At first, then-President George W. Bush tried the opposite approach: Don't talk to North Korea, don't listen to them. Let the nation whither and die, and then perhaps one day President Kim Jong Il's government will collapse.

That didn't work either. Soon enough, Bush learned that North Korea had been hard at work on nuclear weapons for several years. But toward the end of his term, Bush tried negotiation and compromise — he even “paid” the regime, with cash and fuel. So now look where we are.

“Nothing works,” Green averred.

But Green also pointed out that many of North Korea’s threats are hollow. Its nuclear enrichment equipment is old and unreliable. When in use, it frequently breaks down. Its military is untrained and ill-equipped. The country is so poor that pilots are allowed to fly only a few hours a year. None of its recent missile tests have worked as planned. A missile tested in 2006 blew up less than a minute after launch. Even its underground nuclear test that year was judged to have fizzled.

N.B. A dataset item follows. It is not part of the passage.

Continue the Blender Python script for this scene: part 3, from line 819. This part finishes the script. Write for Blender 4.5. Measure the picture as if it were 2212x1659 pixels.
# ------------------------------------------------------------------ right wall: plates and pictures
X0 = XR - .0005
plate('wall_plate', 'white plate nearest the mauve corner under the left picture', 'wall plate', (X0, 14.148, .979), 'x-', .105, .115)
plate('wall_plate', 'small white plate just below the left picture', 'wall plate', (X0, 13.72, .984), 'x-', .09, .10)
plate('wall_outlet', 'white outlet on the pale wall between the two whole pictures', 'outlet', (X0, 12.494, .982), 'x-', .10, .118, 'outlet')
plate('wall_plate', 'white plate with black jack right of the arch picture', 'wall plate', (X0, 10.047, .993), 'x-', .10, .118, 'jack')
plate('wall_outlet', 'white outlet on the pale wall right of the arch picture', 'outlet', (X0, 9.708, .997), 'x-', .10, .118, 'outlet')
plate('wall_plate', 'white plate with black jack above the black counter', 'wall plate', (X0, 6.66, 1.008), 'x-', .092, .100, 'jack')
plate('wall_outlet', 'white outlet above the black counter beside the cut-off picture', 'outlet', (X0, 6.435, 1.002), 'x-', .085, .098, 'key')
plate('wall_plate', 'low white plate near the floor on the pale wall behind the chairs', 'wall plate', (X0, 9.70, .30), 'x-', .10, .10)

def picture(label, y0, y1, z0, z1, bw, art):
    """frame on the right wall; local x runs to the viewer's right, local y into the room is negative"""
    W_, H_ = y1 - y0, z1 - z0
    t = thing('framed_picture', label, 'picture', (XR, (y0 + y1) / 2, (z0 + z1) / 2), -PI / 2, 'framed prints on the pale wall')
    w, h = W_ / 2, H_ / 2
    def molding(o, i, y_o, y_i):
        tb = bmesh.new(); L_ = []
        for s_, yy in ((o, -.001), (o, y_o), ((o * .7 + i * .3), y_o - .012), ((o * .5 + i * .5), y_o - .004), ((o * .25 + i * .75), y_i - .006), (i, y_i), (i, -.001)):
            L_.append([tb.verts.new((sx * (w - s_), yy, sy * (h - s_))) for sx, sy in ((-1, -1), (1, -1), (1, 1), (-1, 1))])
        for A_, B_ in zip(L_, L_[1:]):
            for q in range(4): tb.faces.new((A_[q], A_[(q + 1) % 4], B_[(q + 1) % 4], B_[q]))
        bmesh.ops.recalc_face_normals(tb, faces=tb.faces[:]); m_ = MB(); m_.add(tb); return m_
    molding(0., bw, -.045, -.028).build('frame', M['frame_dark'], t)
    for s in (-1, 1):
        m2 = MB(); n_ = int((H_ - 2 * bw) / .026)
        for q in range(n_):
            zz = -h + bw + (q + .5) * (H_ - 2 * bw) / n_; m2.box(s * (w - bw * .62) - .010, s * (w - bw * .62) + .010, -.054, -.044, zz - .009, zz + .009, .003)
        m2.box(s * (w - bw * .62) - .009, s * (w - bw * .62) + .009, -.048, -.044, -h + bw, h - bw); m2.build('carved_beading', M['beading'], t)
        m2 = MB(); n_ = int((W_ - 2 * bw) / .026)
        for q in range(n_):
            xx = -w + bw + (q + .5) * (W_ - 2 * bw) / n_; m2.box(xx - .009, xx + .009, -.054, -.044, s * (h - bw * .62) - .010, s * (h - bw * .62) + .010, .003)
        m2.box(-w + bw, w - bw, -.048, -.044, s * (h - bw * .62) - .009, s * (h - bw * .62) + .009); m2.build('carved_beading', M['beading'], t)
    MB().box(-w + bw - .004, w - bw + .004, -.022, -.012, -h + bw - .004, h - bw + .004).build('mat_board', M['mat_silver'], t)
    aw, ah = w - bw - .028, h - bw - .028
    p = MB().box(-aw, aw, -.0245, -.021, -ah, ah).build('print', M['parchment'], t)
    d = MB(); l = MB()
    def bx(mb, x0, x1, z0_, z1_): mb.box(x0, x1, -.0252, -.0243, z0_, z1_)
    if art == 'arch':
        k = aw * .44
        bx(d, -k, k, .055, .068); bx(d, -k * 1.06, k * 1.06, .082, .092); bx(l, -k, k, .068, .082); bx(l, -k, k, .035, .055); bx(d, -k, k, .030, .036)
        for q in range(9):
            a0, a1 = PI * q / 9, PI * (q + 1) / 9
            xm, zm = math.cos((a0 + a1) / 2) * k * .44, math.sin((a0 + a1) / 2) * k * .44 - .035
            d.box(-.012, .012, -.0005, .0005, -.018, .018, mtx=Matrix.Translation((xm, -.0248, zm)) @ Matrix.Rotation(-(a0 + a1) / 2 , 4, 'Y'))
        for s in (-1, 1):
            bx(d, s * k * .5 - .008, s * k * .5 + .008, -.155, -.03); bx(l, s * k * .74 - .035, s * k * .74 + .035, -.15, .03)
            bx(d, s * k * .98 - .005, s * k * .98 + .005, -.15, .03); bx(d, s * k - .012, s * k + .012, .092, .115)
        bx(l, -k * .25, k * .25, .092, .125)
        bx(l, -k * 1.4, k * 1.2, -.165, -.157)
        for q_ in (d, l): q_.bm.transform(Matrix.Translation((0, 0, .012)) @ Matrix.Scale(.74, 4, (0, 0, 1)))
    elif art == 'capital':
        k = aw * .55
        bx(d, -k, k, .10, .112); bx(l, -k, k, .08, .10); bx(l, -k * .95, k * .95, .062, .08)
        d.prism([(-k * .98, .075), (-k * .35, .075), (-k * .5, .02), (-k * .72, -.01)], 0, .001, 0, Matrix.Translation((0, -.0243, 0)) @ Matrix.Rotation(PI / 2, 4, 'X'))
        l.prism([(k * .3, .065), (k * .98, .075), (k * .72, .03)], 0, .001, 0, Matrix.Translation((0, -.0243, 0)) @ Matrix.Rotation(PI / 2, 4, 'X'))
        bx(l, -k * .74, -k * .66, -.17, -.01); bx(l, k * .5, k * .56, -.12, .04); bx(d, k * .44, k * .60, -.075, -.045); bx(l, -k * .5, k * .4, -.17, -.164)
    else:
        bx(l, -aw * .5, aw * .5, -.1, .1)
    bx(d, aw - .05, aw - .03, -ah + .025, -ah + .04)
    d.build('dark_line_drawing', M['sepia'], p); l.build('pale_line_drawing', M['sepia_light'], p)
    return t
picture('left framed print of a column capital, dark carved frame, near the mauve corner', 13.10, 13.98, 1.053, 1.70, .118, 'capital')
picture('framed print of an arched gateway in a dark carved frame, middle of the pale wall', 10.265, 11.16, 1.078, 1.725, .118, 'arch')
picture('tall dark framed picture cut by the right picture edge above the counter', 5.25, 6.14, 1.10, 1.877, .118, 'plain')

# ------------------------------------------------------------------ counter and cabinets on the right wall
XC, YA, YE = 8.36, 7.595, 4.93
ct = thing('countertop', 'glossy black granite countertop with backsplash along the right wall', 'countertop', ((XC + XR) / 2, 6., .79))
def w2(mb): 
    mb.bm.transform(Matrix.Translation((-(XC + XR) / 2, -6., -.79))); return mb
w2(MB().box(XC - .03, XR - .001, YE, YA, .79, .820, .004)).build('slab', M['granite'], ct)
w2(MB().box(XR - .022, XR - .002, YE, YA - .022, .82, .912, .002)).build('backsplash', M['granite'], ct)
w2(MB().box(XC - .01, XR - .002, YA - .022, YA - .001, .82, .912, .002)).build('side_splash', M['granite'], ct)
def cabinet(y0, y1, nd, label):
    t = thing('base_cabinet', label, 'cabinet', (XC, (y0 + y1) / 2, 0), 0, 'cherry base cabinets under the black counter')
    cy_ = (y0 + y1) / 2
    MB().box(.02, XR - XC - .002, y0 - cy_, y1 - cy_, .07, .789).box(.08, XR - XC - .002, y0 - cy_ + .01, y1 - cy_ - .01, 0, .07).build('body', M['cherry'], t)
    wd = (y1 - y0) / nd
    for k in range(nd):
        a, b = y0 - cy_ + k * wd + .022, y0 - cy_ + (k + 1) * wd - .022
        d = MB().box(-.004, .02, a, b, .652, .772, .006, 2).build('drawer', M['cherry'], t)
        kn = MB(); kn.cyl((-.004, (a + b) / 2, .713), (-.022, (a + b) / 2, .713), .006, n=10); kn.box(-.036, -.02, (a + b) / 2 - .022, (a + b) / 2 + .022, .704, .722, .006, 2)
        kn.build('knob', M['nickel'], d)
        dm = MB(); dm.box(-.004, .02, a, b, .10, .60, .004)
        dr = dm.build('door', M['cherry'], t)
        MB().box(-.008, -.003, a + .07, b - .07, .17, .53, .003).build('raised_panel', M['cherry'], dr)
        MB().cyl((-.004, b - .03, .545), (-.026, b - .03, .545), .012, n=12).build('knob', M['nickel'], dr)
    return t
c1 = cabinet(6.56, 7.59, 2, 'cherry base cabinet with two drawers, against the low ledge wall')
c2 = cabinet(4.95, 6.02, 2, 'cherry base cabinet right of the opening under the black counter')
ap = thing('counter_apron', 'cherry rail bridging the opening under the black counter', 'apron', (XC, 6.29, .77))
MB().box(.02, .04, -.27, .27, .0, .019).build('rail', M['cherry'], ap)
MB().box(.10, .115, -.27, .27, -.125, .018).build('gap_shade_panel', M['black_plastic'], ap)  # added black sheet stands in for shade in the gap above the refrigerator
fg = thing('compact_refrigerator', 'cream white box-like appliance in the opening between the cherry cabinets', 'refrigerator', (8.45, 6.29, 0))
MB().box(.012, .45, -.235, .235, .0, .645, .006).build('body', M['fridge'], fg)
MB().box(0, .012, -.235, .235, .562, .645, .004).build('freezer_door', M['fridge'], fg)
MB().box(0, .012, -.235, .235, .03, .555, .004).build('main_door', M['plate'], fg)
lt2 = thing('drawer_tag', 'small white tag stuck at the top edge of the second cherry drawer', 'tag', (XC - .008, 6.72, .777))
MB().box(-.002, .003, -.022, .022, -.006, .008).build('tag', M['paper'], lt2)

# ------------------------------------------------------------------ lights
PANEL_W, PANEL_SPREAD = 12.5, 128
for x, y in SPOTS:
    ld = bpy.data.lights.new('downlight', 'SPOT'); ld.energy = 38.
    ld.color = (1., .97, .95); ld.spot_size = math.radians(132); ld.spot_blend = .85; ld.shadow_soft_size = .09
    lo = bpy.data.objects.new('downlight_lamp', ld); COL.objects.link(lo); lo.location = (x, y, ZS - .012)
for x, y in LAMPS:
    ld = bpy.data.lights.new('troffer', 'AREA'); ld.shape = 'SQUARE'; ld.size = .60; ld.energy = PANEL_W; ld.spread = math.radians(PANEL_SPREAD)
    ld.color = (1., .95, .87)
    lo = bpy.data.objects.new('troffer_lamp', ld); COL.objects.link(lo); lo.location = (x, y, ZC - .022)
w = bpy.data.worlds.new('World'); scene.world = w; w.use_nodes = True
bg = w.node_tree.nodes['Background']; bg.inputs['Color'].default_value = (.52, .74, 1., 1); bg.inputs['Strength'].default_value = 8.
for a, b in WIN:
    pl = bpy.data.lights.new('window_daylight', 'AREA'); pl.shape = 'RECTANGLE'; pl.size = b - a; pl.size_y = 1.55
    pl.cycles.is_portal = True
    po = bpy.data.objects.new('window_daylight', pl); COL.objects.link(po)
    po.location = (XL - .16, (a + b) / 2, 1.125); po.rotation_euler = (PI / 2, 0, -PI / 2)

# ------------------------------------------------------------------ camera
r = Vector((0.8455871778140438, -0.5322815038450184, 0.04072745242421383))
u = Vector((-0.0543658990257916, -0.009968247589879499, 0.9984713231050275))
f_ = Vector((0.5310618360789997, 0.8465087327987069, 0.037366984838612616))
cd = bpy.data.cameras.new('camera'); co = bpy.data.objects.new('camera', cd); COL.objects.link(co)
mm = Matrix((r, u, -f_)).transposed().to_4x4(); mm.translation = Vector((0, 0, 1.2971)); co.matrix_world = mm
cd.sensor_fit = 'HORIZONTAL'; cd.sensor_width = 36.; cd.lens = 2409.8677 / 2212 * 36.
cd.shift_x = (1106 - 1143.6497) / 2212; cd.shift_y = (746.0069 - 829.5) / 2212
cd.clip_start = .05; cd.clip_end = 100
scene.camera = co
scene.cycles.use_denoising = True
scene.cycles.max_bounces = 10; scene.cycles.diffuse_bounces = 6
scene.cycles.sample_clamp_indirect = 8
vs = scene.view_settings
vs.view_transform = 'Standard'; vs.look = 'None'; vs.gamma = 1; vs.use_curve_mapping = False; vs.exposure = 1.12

No one in the West feels directly threatened by North Korea’s nuclear weapons. Kim knows full well that a nuclear attack would lead to the annihilation of his nation. But nuclear proliferation remains a serious concern. After all, North Korea was accused of helping Syria create a nuclear program of some sort — until Israel bombed the site. But then, if North Korea’s nuclear research at home is decrepit and incompetent, how worried should anyone be about the projects it sets up in other states?

Given all that, “it appears that the Obama administration just wants to park this somewhere,” Green said. After the latest threat, Secretary of State Hillary Clinton said simply: Washington will not be “blackmailed” by North Korea. Her spokesman, Robert Wood, called relations with North Korea “static. There hasn’t been any movement. You know, we aren’t seeing progress here.”

We also aren’t seeing the United States making much of an effort, either. Clinton appointed a part-time special envoy to the region, Stephen Bosworth, an academic who says he has no plans to give up his day job and will work on the North Korea problem only a few days a month. What’s more, Clinton appointed someone else, a senior foreign service officer, to be the U.S. representative to the six-party disarmament talks, if they ever resume. How useful can Bosworth be when the North Koreans know they will be facing someone else over the negotiating table?

President Barack Obama, during a news conference last week, listed North Korea among the problems on his desk. But we haven’t heard him or anyone in his administration articulate a strategy. In fact, Wood seemed to be trying to foist the problem onto someone else.

“Those who have influence with the North,” he said, should “use it to bring them back” to disarmament negotiations. Wood was clearly referring to China, North Korea’s erstwhile ally to the north. But then, everyone in the State Department knows that the Bush Administration begged and cajoled China for years to put pressure on Pyongyang — to no avail. They finally gave up.

Washington is not the only nation weary of North Korea. Sergey Lavrov, the Russian foreign minister, visited Pyongyang late last month, and after he returned home he seemed resigned. “We don’t foresee any breakthroughs,” he said, leaving the North Korean news agency to chirp: “There is no need to hold six-party talks anymore.”

For now, at least, both of them appear to be right.